____ Given data

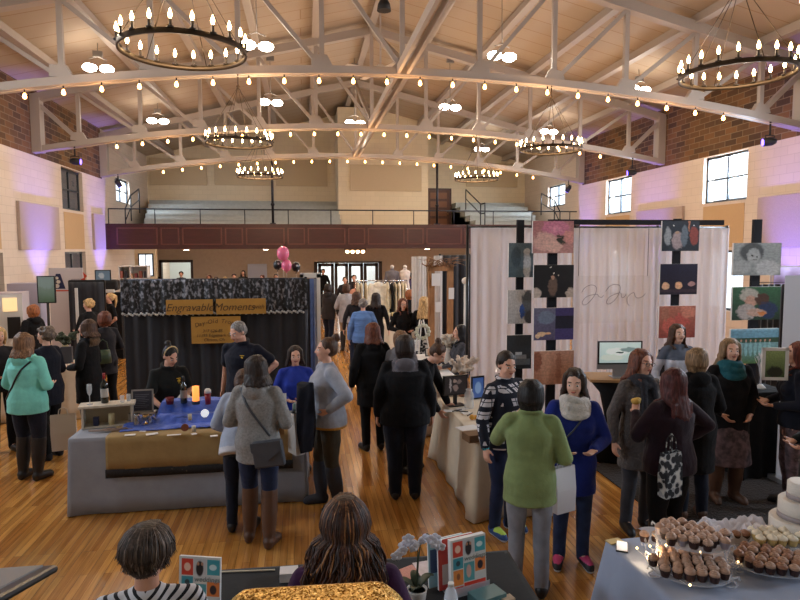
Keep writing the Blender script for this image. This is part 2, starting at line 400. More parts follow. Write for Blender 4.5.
def roof_z(x): return RIDGE-abs(x-ROOM_C)*SLOPE
PX = [0, 1.5, 3.0, 4.5, 6.0, 7.5]
k = 0
for s_ in (-1, 1):
    for d in PX:
        if s_ == 1 and d == 0: continue
        x = ROOM_C+s_*d; z = roof_z(x)
        mb = MB().box(x-.05, FRONT_Y, z-.02, x+.05, BACK_Y, z+.14).box(x-.09, FRONT_Y, z-.05, x+.09, BACK_Y, z-.02)
        k += 1
        if d in (0, 1.5, 3.0, 4.5, 6.0, 7.5): struct('trim_%d' % k, mb, WHITE_STEEL)
# ---- trusses: each one a thing of its own
def arch(x): return 5.815-.80*((x-ROOM_C)/HALF_W)**2
TR_Y = [1.25, 6.58, 11.91, 17.24, 22.57]
names_t = ['white steel roof truss nearest the camera, overhead', 'white steel roof truss just above the two large near chandeliers', 'white arched steel truss nearest in view, with the lowest hung large bulb string', 'white arched steel truss, the middle one of the three in view', 'white arched steel truss above the front of the balcony']
for ti, ty in enumerate(TR_Y):
    t = empty('roof_truss', (ROOM_C, ty, arch(ROOM_C)), 0, names_t[ti], 'truss', 'arched roof trusses')
    Z0 = arch(ROOM_C)
    L_ = lambda x, z: (x-ROOM_C, 0, z-Z0)
    bc = MB(); xs = [WL+ (WR-WL)*i/24 for i in range(25)]
    for a, b in zip(xs, xs[1:]):
        for yy in (-.075, .075):
            A, B = Vector(L_(a, arch(a)+.075)), Vector(L_(b, arch(b)+.075)); A.y = B.y = yy; bc.beam(A, B, .05, .14)
        A, B = Vector(L_(a, arch(a)+.01)), Vector(L_(b, arch(b)+.01)); bc.beam(A, B, .24, .02)
    bc.build('bottom_chord', WHITE_STEEL, t)
    tcb = MB()
    for s_ in (-1, 1):
        tcb.beam(L_(ROOM_C, RIDGE-.12), L_(ROOM_C+s_*HALF_W, EAVE-.12), .2, .2)
    tcb.build('top_chord', WHITE_STEEL, t)
    for d in [0, 1.5, 3, 4.5, 6, 7.5]:
        for s_ in ((1,) if d == 0 else (-1, 1)):
            x = ROOM_C+s_*d
            MB().beam(L_(x, arch(x)+.1), L_(x, roof_z(x)-.1), .09, .09).build('vertical', WHITE_STEEL, t)
            if d > 0:
                xi = ROOM_C+s_*(d-1.5)
                MB().beam(L_(x, roof_z(x)-.2), L_(xi, arch(xi)+.12), .075, .075).build('diagonal', WHITE_STEEL, t)
            # gusset plate
            g = MB(); hw, hh = .2, .2 if d else .12
            pts = [(x-hw, arch(x)+.15), (x+hw, arch(x)+.15), (x+(.09 if s_ < 0 else hw*.9)+0, arch(x)+.15+hh), (x-(.09 if s_ > 0 else hw*.9), arch(x)+.15+hh)]
            if s_ > 0: pts = [(x-hw, arch(x)+.15), (x+hw, arch(x)+.15), (x+hw*.8, arch(x)+.1+hh), (x-.08, arch(x)+.15+hh)]
            f0 = [g._v(Vector(L_(*p))+Vector((0, -.062, 0))) for p in pts]; f1 = [g._v(Vector(L_(*p))+Vector((0, .062, 0))) for p in pts]
            g.cap(f0); g.cap(f1, True)
            for i in range(4): g.b.faces.new((f0[i], f0[(i+1) % 4], f1[(i+1) % 4], f1[i]))
            if ti: g.build('gusset_plate', WHITE_STEEL, t)
    for s_ in (-1, 1):
        xw = ROOM_C+s_*(HALF_W-.12)
        MB().box(xw-ROOM_C-.11, -.14, arch(xw)-Z0, xw-ROOM_C+.11, .14, EAVE-.1-Z0).build('end_post', WHITE_STEEL, t)
        xi = ROOM_C+s_*7.5
        MB().beam(L_(xw, EAVE-.2), L_(xi, arch(xi)+.15), .10, .10).build('diagonal', WHITE_STEEL, t)
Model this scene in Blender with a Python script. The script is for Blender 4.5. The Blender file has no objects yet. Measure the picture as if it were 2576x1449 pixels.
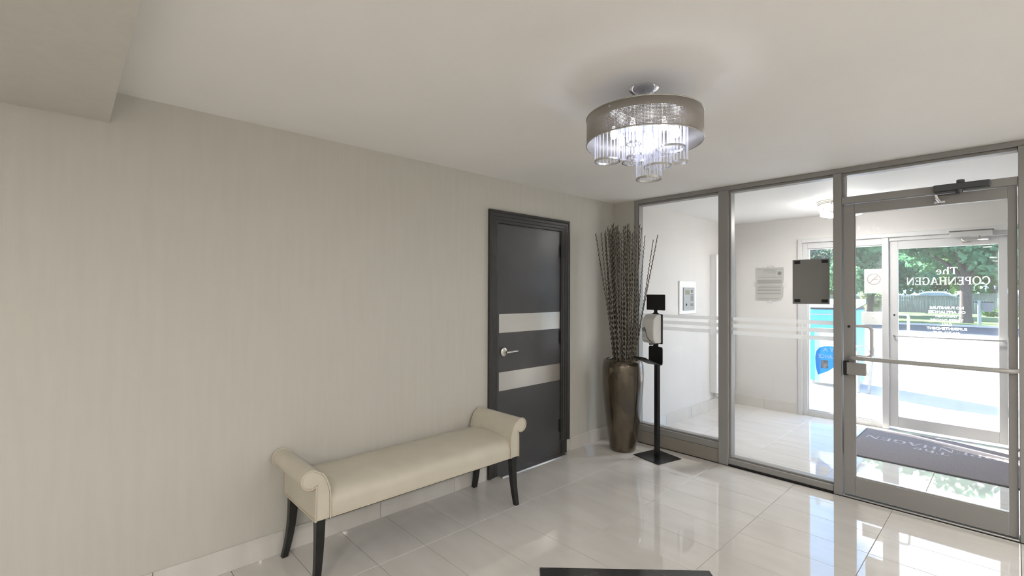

________

Exercise description
Pictures stay out; repeat all the rest of the records exactly.

Response to this task
Keep writing the Blender script for this image. This is part 2, starting at line 400. More parts follow. Write for Blender 4.5.
def roof_z(x): return RIDGE-abs(x-ROOM_C)*SLOPE
PX = [0, 1.5, 3.0, 4.5, 6.0, 7.5]
k = 0
for s_ in (-1, 1):
    for d in PX:
        if s_ == 1 and d == 0: continue
        x = ROOM_C+s_*d; z = roof_z(x)
        mb = MB().box(x-.05, FRONT_Y, z-.02, x+.05, BACK_Y, z+.14).box(x-.09, FRONT_Y, z-.05, x+.09, BACK_Y, z-.02)
        k += 1
        if d in (0, 1.5, 3.0, 4.5, 6.0, 7.5): struct('trim_%d' % k, mb, WHITE_STEEL)
# ---- trusses: each one a thing of its own
def arch(x): return 5.815-.80*((x-ROOM_C)/HALF_W)**2
TR_Y = [1.25, 6.58, 11.91, 17.24, 22.57]
names_t = ['white steel roof truss nearest the camera, overhead', 'white steel roof truss just above the two large near chandeliers', 'white arched steel truss nearest in view, with the lowest hung large bulb string', 'white arched steel truss, the middle one of the three in view', 'white arched steel truss above the front of the balcony']
for ti, ty in enumerate(TR_Y):
    t = empty('roof_truss', (ROOM_C, ty, arch(ROOM_C)), 0, names_t[ti], 'truss', 'arched roof trusses')
    Z0 = arch(ROOM_C)
    L_ = lambda x, z: (x-ROOM_C, 0, z-Z0)
    bc = MB(); xs = [WL+ (WR-WL)*i/24 for i in range(25)]
    for a, b in zip(xs, xs[1:]):
        for yy in (-.075, .075):
            A, B = Vector(L_(a, arch(a)+.075)), Vector(L_(b, arch(b)+.075)); A.y = B.y = yy; bc.beam(A, B, .05, .14)
        A, B = Vector(L_(a, arch(a)+.01)), Vector(L_(b, arch(b)+.01)); bc.beam(A, B, .24, .02)
    bc.build('bottom_chord', WHITE_STEEL, t)
    tcb = MB()
    for s_ in (-1, 1):
        tcb.beam(L_(ROOM_C, RIDGE-.12), L_(ROOM_C+s_*HALF_W, EAVE-.12), .2, .2)
    tcb.build('top_chord', WHITE_STEEL, t)
    for d in [0, 1.5, 3, 4.5, 6, 7.5]:
        for s_ in ((1,) if d == 0 else (-1, 1)):
            x = ROOM_C+s_*d
            MB().beam(L_(x, arch(x)+.1), L_(x, roof_z(x)-.1), .09, .09).build('vertical', WHITE_STEEL, t)
            if d > 0:
                xi = ROOM_C+s_*(d-1.5)
                MB().beam(L_(x, roof_z(x)-.2), L_(xi, arch(xi)+.12), .075, .075).build('diagonal', WHITE_STEEL, t)
            # gusset plate
            g = MB(); hw, hh = .2, .2 if d else .12
            pts = [(x-hw, arch(x)+.15), (x+hw, arch(x)+.15), (x+(.09 if s_ < 0 else hw*.9)+0, arch(x)+.15+hh), (x-(.09 if s_ > 0 else hw*.9), arch(x)+.15+hh)]
            if s_ > 0: pts = [(x-hw, arch(x)+.15), (x+hw, arch(x)+.15), (x+hw*.8, arch(x)+.1+hh), (x-.08, arch(x)+.15+hh)]
            f0 = [g._v(Vector(L_(*p))+Vector((0, -.062, 0))) for p in pts]; f1 = [g._v(Vector(L_(*p))+Vector((0, .062, 0))) for p in pts]
            g.cap(f0); g.cap(f1, True)
            for i in range(4): g.b.faces.new((f0[i], f0[(i+1) % 4], f1[(i+1) % 4], f1[i]))
            if ti: g.build('gusset_plate', WHITE_STEEL, t)
    for s_ in (-1, 1):
        xw = ROOM_C+s_*(HALF_W-.12)
        MB().box(xw-ROOM_C-.11, -.14, arch(xw)-Z0, xw-ROOM_C+.11, .14, EAVE-.1-Z0).build('end_post', WHITE_STEEL, t)
        xi = ROOM_C+s_*7.5
        MB().beam(L_(xw, EAVE-.2), L_(xi, arch(xi)+.15), .10, .10).build('diagonal', WHITE_STEEL, t)
Model this scene in Blender with a Python script. The script is for Blender 4.5. The Blender file has no objects yet. Measure the picture as if it were 2576x1449 pixels.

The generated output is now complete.